Problem requirements: Word for word, print each line of the listing below; pictures stay out.

Raw data:
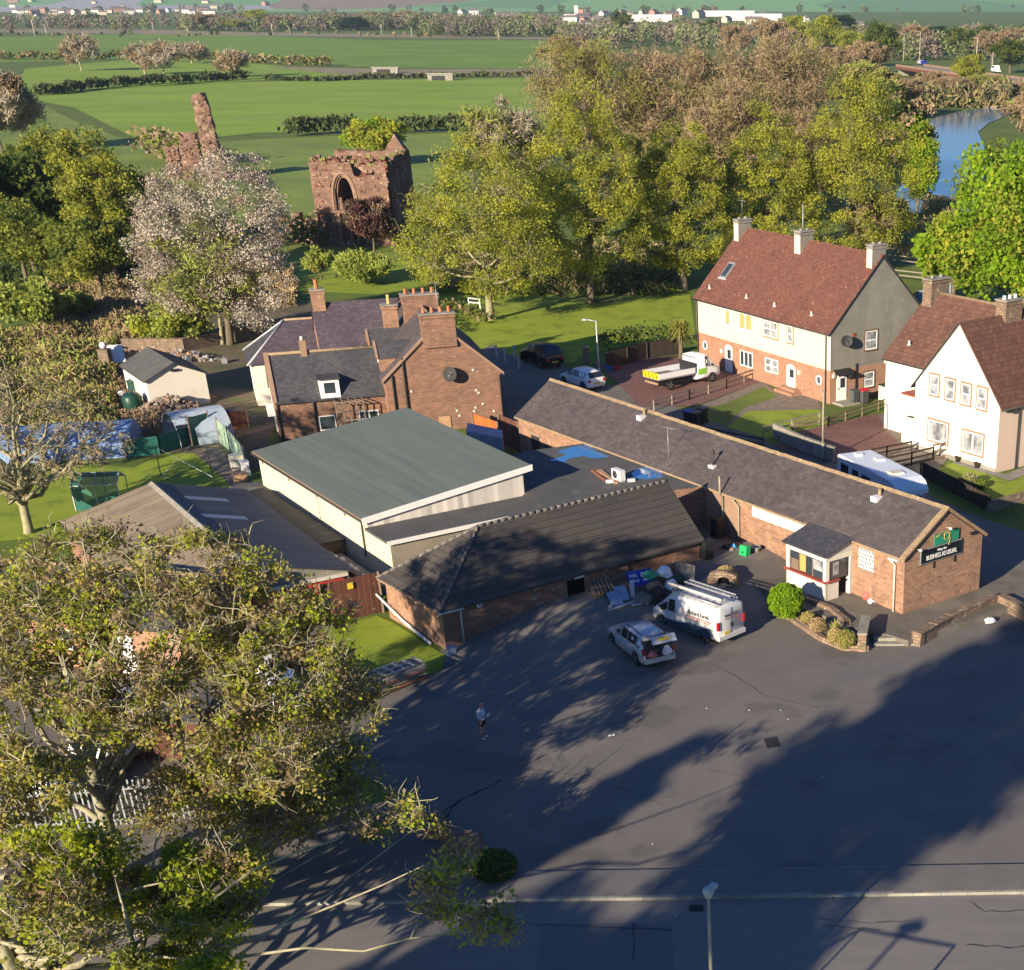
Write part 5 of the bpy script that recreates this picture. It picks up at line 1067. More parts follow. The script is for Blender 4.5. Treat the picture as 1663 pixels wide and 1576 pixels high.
T('budding_tree', 985, 330, 44, 215, 'big brown budding tree at the left end of the wood', 32, gB, leaves=('twig_olive','twig_brown','leaf_lime2'), lw=(3,3,1), aspect=2.6, cs=.17, nclump=180, twigs=2, ncard=200, shell=.7)
T('budding_tree', 1105, 325, 42, 190, 'big brown budding tree second from the left in the wood', 33, gB, **{**BR, 'nclump':150})
T('budding_tree', 1245, 330, 38, 210, 'reddish brown budding tree with a broad domed top', 34, gB, **{**BR, 'nclump':170})
T('budding_tree', 1175, 380, 110, 170, 'bare brown tree filling the gap between two limes', 35, gB, **{**BR, 'nclump':120})
T('budding_tree', 1050, 400, 200, 110, 'dull green budding tree low between two limes', 36, gB, **{**BR, 'leaves':('twig_olive','leaf_olive'), 'lw':(1,1), 'nclump':90})
T('budding_tree', 1318, 400, 150, 120, 'dark twiggy tree between the last two limes', 37, gB, **{**BR, 'nclump':90})
T('dark_river_tree', 1452, 330, 118, 120, 'dark shaded tree leaning over the river bank', 38, leaves=('leaf_dark','twig_brown','leaf_olive'), lw=(3,2,1), nclump=110, cs=.5)
T('young_maple', 1490, 335, 190, 46, 'small bright green tree against the dark river tree', 39, leaves=('leaf_bright','leaf_lime'), nclump=70, cs=.3, shape='o', spread=1.5, shell=.2)
T('bare_tree', 1432, 440, 300, 110, 'low twiggy tree by the water behind the red tiled house', 40, **{**BR, 'nclump':60})
T('bright_maple', 1655, 600, 182, 260, 'big bright green maple at the right edge in full new leaf', 41, leaves=('leaf_bright','leaf_lime','leaf_olive'), lw=(6,2,1), nclump=230, ncard=150, cs=.3, tr=.4)
T('bright_maple', 1545, 525, 325, 130, 'lower bright green maple left of the big one', 42, leaves=('leaf_bright','leaf_lime'), lw=(5,2), nclump=110, ncard=80, cs=.42)
# left-hand wood
T('dense_tree', 60, 450, 232, 170, 'dark green dense tree at the left of the wood', 43, leaves=('leaf_dark','leaf_olive'), lw=(3,1), nclump=130, cs=.5)
T('dense_tree', 118, 420, 182, 130, 'yellow green tree behind the dark one on the left', 44, leaves=('leaf_lime2','leaf_olive'), lw=(2,2), nclump=100)
T('dense_tree', 190, 470, 178, 140, 'tall golden green tree left of the blossom', 45, leaves=('leaf_lime2','leaf_lime','leaf_olive'), lw=(3,2,2), nclump=140, twigs=1)
T('dense_tree', 235, 460, 235, 85, 'narrow dark tree tucked against the blossom', 46, leaves=('leaf_dark','leaf_olive'), lw=(3,2), nclump=80)
T('dense_tree', 50, 480, 305, 150, 'rounded green tree low in front of the dark one', 47, leaves=('leaf_olive','leaf_lime2','leaf_dark'), lw=(3,2,1), nclump=120)
T('dense_tree', 165, 500, 330, 130, 'low olive tree at the edge of the rough ground', 48, **OL, nclump=90)
T('dense_tree', -30, 470, 200, 140, 'olive tree cut by the left edge of the wood', 49, **OL, nclump=90)
T('bare_tree', 5, 250, 100, 120, 'pale leafless tree at the far left edge', 50, leaves=('twig_grey','twig_buff'), lw=(2,2), aspect=4, cs=.35, nclump=90, twigs=2)
# blossom
g, H, r = dims(375, 560, 212, 240)
make_tree('blossom_tree', 'big pale pink blossoming cherry left of the ruined abbey', g.x, g.y, H, [(-r*.35,0,H*.48,r*.55,r*.6,H*.36),(r*.3,r*.1,H*.6,r*.6,r*.6,H*.33),(-r*.6,-.5,H*.38,r*.4,r*.4,H*.25),(r*.35,0,H*.3,r*.5,r*.5,H*.2)],
          300, 180, .14, r*.17, ('blossom','blossom_w','twig_brown','twig_grey','leaf_olive'), (6,4,1.5,2,.7), 'bark', .3, 12, 51, twigs=3)
g, H, r = dims(362, 560, 345, 200)
make_tree('willow_tree', 'thin willow in pale new leaf with a split pale trunk in front of the blossom', g.x, g.y, H, [(-r*.35,0,H*.55,r*.6,r*.7,H*.33),(r*.2,0,H*.6,r*.5,r*.6,H*.36),(-r*.5,0,H*.3,r*.4,r*.5,H*.2)],
          130, 60, .16, r*.22, ('willow','leaf_lime2'), (4,1), 'bark_pale', .16, 10, 52, aspect=2.5, twigs=3)
T('shrub', 60, 545, 452, 120, 'round olive shrub on the rough ground at the left', 53, cat='shrub', leaves=('willow','leaf_olive'), lw=(3,2), nclump=60, cs=.3, tr=.1)
T('shrub', 130, 520, 470, 60, 'small green shrub beside the rough track', 54, cat='shrub', leaves=('willow','leaf_lime2'), lw=(2,2), nclump=40, cs=.28, tr=.08)
T('shrub', 595, 462, 412, 95, 'upright pale green shrub on the lawn behind the sandstone house', 55, cat='shrub', leaves=('willow',), nclump=60, cs=.22, aspect=4, twigs=2, tr=.08)
T('shrub', 522, 455, 398, 42, 'slim shrub beside the far chimney', 56, cat='shrub', leaves=('willow','twig_olive'), nclump=30, cs=.22, aspect=3, tr=.06)
T('purple_tree', 608, 412, 318, 84, 'small purple twiggy tree in front of the ruined wall', 57, leaves=('purpleleaf','twig_brown'), lw=(3,1), nclump=70, cs=.22, aspect=3, twigs=2, tr=.12)
T('round_tree', 614, 268, 186, 100, 'round fresh green tree just behind the ruin', 58, leaves=('leaf_lime','leaf_bright'), lw=(3,1), nclump=90, cs=.5)
T('shrub', 290, 560, 500, 120, 'bright shrubs under the willow by the white shed', 59, cat='shrub', leaves=('leaf_lime','willow'), lw=(1,2), nclump=60, cs=.28, tr=.06)
for i, (px, py, ty, wd, lab) in enumerate(((133,116,54,54,'leafless tree standing alone in the pasture'), (236,122,66,46,'leafless tree left of the pair in the pasture'), (268,126,66,58,'leafless tree right of the pair in the pasture'), (312,104,70,44,'leafless tree farther back in the pasture'), (380,126,80,46,'small leafless tree by the pasture ditch'))):
    T('field_tree', px, py, ty, wd, lab, 60+i, 'leafless trees in the pasture', leaves=('twig_grey','twig_buff'), aspect=5, cs=.5, nclump=50, ncard=50, twigs=2, tr=.3, bark='bark_grey')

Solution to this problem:
Write part 5 of the bpy script that recreates this picture. It picks up at line 1067. More parts follow. The script is for Blender 4.5. Treat the picture as 1663 pixels wide and 1576 pixels high.
T('budding_tree', 985, 330, 44, 215, 'big brown budding tree at the left end of the wood', 32, gB, leaves=('twig_olive','twig_brown','leaf_lime2'), lw=(3,3,1), aspect=2.6, cs=.17, nclump=180, twigs=2, ncard=200, shell=.7)
T('budding_tree', 1105, 325, 42, 190, 'big brown budding tree second from the left in the wood', 33, gB, **{**BR, 'nclump':150})
T('budding_tree', 1245, 330, 38, 210, 'reddish brown budding tree with a broad domed top', 34, gB, **{**BR, 'nclump':170})
T('budding_tree', 1175, 380, 110, 170, 'bare brown tree filling the gap between two limes', 35, gB, **{**BR, 'nclump':120})
T('budding_tree', 1050, 400, 200, 110, 'dull green budding tree low between two limes', 36, gB, **{**BR, 'leaves':('twig_olive','leaf_olive'), 'lw':(1,1), 'nclump':90})
T('budding_tree', 1318, 400, 150, 120, 'dark twiggy tree between the last two limes', 37, gB, **{**BR, 'nclump':90})
T('dark_river_tree', 1452, 330, 118, 120, 'dark shaded tree leaning over the river bank', 38, leaves=('leaf_dark','twig_brown','leaf_olive'), lw=(3,2,1), nclump=110, cs=.5)
T('young_maple', 1490, 335, 190, 46, 'small bright green tree against the dark river tree', 39, leaves=('leaf_bright','leaf_lime'), nclump=70, cs=.3, shape='o', spread=1.5, shell=.2)
T('bare_tree', 1432, 440, 300, 110, 'low twiggy tree by the water behind the red tiled house', 40, **{**BR, 'nclump':60})
T('bright_maple', 1655, 600, 182, 260, 'big bright green maple at the right edge in full new leaf', 41, leaves=('leaf_bright','leaf_lime','leaf_olive'), lw=(6,2,1), nclump=230, ncard=150, cs=.3, tr=.4)
T('bright_maple', 1545, 525, 325, 130, 'lower bright green maple left of the big one', 42, leaves=('leaf_bright','leaf_lime'), lw=(5,2), nclump=110, ncard=80, cs=.42)
# left-hand wood
T('dense_tree', 60, 450, 232, 170, 'dark green dense tree at the left of the wood', 43, leaves=('leaf_dark','leaf_olive'), lw=(3,1), nclump=130, cs=.5)
T('dense_tree', 118, 420, 182, 130, 'yellow green tree behind the dark one on the left', 44, leaves=('leaf_lime2','leaf_olive'), lw=(2,2), nclump=100)
T('dense_tree', 190, 470, 178, 140, 'tall golden green tree left of the blossom', 45, leaves=('leaf_lime2','leaf_lime','leaf_olive'), lw=(3,2,2), nclump=140, twigs=1)
T('dense_tree', 235, 460, 235, 85, 'narrow dark tree tucked against the blossom', 46, leaves=('leaf_dark','leaf_olive'), lw=(3,2), nclump=80)
T('dense_tree', 50, 480, 305, 150, 'rounded green tree low in front of the dark one', 47, leaves=('leaf_olive','leaf_lime2','leaf_dark'), lw=(3,2,1), nclump=120)
T('dense_tree', 165, 500, 330, 130, 'low olive tree at the edge of the rough ground', 48, **OL, nclump=90)
T('dense_tree', -30, 470, 200, 140, 'olive tree cut by the left edge of the wood', 49, **OL, nclump=90)
T('bare_tree', 5, 250, 100, 120, 'pale leafless tree at the far left edge', 50, leaves=('twig_grey','twig_buff'), lw=(2,2), aspect=4, cs=.35, nclump=90, twigs=2)
# blossom
g, H, r = dims(375, 560, 212, 240)
make_tree('blossom_tree', 'big pale pink blossoming cherry left of the ruined abbey', g.x, g.y, H, [(-r*.35,0,H*.48,r*.55,r*.6,H*.36),(r*.3,r*.1,H*.6,r*.6,r*.6,H*.33),(-r*.6,-.5,H*.38,r*.4,r*.4,H*.25),(r*.35,0,H*.3,r*.5,r*.5,H*.2)],
          300, 180, .14, r*.17, ('blossom','blossom_w','twig_brown','twig_grey','leaf_olive'), (6,4,1.5,2,.7), 'bark', .3, 12, 51, twigs=3)
g, H, r = dims(362, 560, 345, 200)
make_tree('willow_tree', 'thin willow in pale new leaf with a split pale trunk in front of the blossom', g.x, g.y, H, [(-r*.35,0,H*.55,r*.6,r*.7,H*.33),(r*.2,0,H*.6,r*.5,r*.6,H*.36),(-r*.5,0,H*.3,r*.4,r*.5,H*.2)],
          130, 60, .16, r*.22, ('willow','leaf_lime2'), (4,1), 'bark_pale', .16, 10, 52, aspect=2.5, twigs=3)
T('shrub', 60, 545, 452, 120, 'round olive shrub on the rough ground at the left', 53, cat='shrub', leaves=('willow','leaf_olive'), lw=(3,2), nclump=60, cs=.3, tr=.1)
T('shrub', 130, 520, 470, 60, 'small green shrub beside the rough track', 54, cat='shrub', leaves=('willow','leaf_lime2'), lw=(2,2), nclump=40, cs=.28, tr=.08)
T('shrub', 595, 462, 412, 95, 'upright pale green shrub on the lawn behind the sandstone house', 55, cat='shrub', leaves=('willow',), nclump=60, cs=.22, aspect=4, twigs=2, tr=.08)
T('shrub', 522, 455, 398, 42, 'slim shrub beside the far chimney', 56, cat='shrub', leaves=('willow','twig_olive'), nclump=30, cs=.22, aspect=3, tr=.06)
T('purple_tree', 608, 412, 318, 84, 'small purple twiggy tree in front of the ruined wall', 57, leaves=('purpleleaf','twig_brown'), lw=(3,1), nclump=70, cs=.22, aspect=3, twigs=2, tr=.12)
T('round_tree', 614, 268, 186, 100, 'round fresh green tree just behind the ruin', 58, leaves=('leaf_lime','leaf_bright'), lw=(3,1), nclump=90, cs=.5)
T('shrub', 290, 560, 500, 120, 'bright shrubs under the willow by the white shed', 59, cat='shrub', leaves=('leaf_lime','willow'), lw=(1,2), nclump=60, cs=.28, tr=.06)
for i, (px, py, ty, wd, lab) in enumerate(((133,116,54,54,'leafless tree standing alone in the pasture'), (236,122,66,46,'leafless tree left of the pair in the pasture'), (268,126,66,58,'leafless tree right of the pair in the pasture'), (312,104,70,44,'leafless tree farther back in the pasture'), (380,126,80,46,'small leafless tree by the pasture ditch'))):
    T('field_tree', px, py, ty, wd, lab, 60+i, 'leafless trees in the pasture', leaves=('twig_grey','twig_buff'), aspect=5, cs=.5, nclump=50, ncard=50, twigs=2, tr=.3, bark='bark_grey')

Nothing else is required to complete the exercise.